Please explain the advantage of white space sensitivity without sounding like a moron, go:
The advantage of white space sensitivity is that it reduces the visual noise when producing and reading source code, and it helps build in a consistent look and feel for the language.
Replace all punctuation in written English by varying white space demarcations. You know, like replace a comma by two spaces, a period by three, and exclamation point by four, etc. Would that improve the language, or make it painful to read, format, etc.
Or how about something a little more relevant. Math has all kinds of logical demarcations. How about just replacing the parentheses with white space? Does that make it concise and easier to read?
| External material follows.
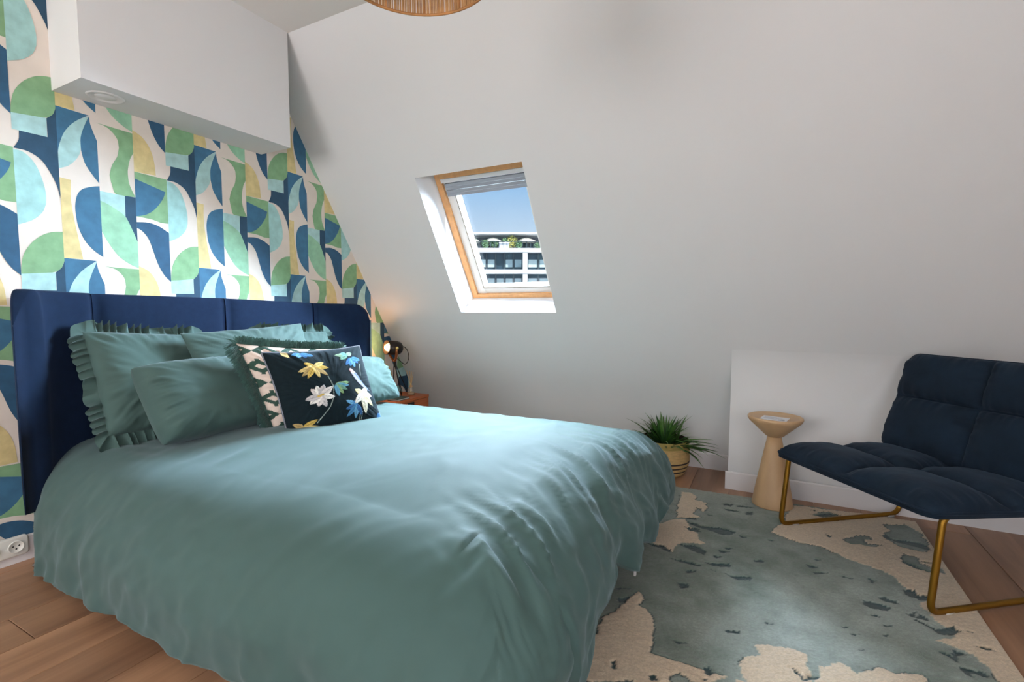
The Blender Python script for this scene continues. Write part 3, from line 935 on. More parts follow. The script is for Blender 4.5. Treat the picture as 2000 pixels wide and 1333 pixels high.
B, Lb = resample(border(P6), 1500)
c6 = B.mean(0)
V, F = [], []
rs = random.Random(4)
tanv = np.roll(B, -3, 0) - np.roll(B, 3, 0); tanv /= np.linalg.norm(tanv, axis=1)[:, None]
outv = np.cross(tanv, nr6); outv *= np.sign(np.sum(outv * (B - c6), 1))[:, None]
for i in range(len(B)):
    for _ in range(3):
        b = Vector(B[i]) + Vector(nr6) * rs.uniform(-.012, .012)
        o_ = (Vector(outv[i]) + Vector(tanv[i]) * rs.uniform(-.5, .5) + Vector(nr6) * rs.uniform(-.55, .75)).normalized()
        L_ = rs.uniform(.032, .054); w = Vector(tanv[i]) * .0016
        w2 = Vector(nr6) * .0016
        mid = b + o_ * L_ * .55 + Vector((0, 0, -.002)); tip = b + o_ * L_ + Vector((0, 0, -.010))
        q = len(V)
        V += [tuple(b - w), tuple(b + w), tuple(mid - w + w2), tuple(mid + w - w2), tuple(tip - w), tuple(tip + w)]
        F += [(q, q + 1, q + 3, q + 2), (q + 2, q + 3, q + 5, q + 4)]
V = [(a, b, max(c, .487)) for a, b, c in V]
fg = mesh('fringe', V, F, M['fringe'], p6, False); fg['kind'] = 'stuff'; fg['label'] = 'thick dark green fringe'

# 7 dark embroidered cushion
M['emb'] = mat('embroidered_velvet', (1, 1, 1, 1), .9, spec=.15, var=.12, vscale=60, bump=.3, bscale=500, attr='Col', sheen=.08, bdist=.001, sheen_col=(.6, .8, 1, 1))
n7 = 230
fr, bk, Ug, Vg, P7, nr7 = pillow_grid((.755, -1.085, .880), (.90, -.620, .886), (.885, -1.055, .470), (1.03, -.585, .468), .085, n=n7, seed=27, pinch=.06, wr=.003)
colf = np.tile(np.array(srgb(18, 30, 35)[:3]), (n7, n7, 1)).astype(float)
relief = np.zeros((n7, n7))
EC = {'gold': [(198, 166, 86), (222, 196, 130), (176, 150, 100)], 'white': [(222, 212, 206), (238, 232, 224), (196, 188, 186)], 'greenblue': [(108, 150, 128), (132, 160, 110), (96, 148, 172)],
      'blue': [(74, 128, 168), (104, 158, 192), (62, 104, 150)], 'green': [(142, 170, 140), (110, 150, 130), (120, 166, 160)], 'cream': [(224, 216, 190), (206, 196, 150), (232, 226, 214)]}
EMB = [('gold',(0.379,0.79),[(0.291,0.838),(0.204,0.733),(0.225,0.681),(0.27,0.65),(0.389,0.648),(0.482,0.662),(0.518,0.756),(0.489,0.83)]),
('greenblue',(0.527,0.539),[(0.687,0.556),(0.671,0.519),(0.641,0.47),(0.588,0.425),(0.532,0.395)]),
('blue',(0.813,0.85),[(0.71,0.767),(0.764,0.747),(0.819,0.727),(0.878,0.775),(0.922,0.811)]),
('green',(0.777,0.894),[(0.639,0.907),(0.67,0.845),(0.714,0.927),(0.841,0.915)]),
('blue',(0.705,0.273),[(0.588,0.333),(0.562,0.233),(0.562,0.141),(0.651,0.11),(0.736,0.134),(0.657,0.322)]),
('gold',(0.123,0.115),[(0.042,0.173),(0.012,0.033),(0.059,0.012),(0.132,0.012),(0.266,0.17),(0.321,0.059),(0.289,0.012)]),
('blue',(0.325,0.968),[(0.225,0.945),(0.264,0.916),(0.356,0.908),(0.432,0.926)]),
('gold',(0.154,0.988),[(0.201,0.921),(0.21,0.977)]),
('blue',(0.964,0.143),[(0.918,0.056),(0.958,0.02),(0.99,0.02),(0.985,0.08)])]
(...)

The number one source of errors I (and many others I have worked with) have come across in my years of dealing with Python have come from white space errors. Using white space as a significant demarcation instead of just a visual cue in a language (or just to make it pretty/readable) is beyond stupid, as literally every person and every editor have different preferences and ways of handling white space. Even changing fonts can screw it up.
I can cut and paste C, C++, Java, etc. code from anywhere to anywhere and have it be interpreted in exactly same way as it was intended. You CAN'T do this with Python because you have no idea what white space characters you're actually grabbing, nor do you know how your particular editor/OS/etc. will attempt to format it.
This should be obvious. Don't use an invisible and variable set of characters as logical delimiters.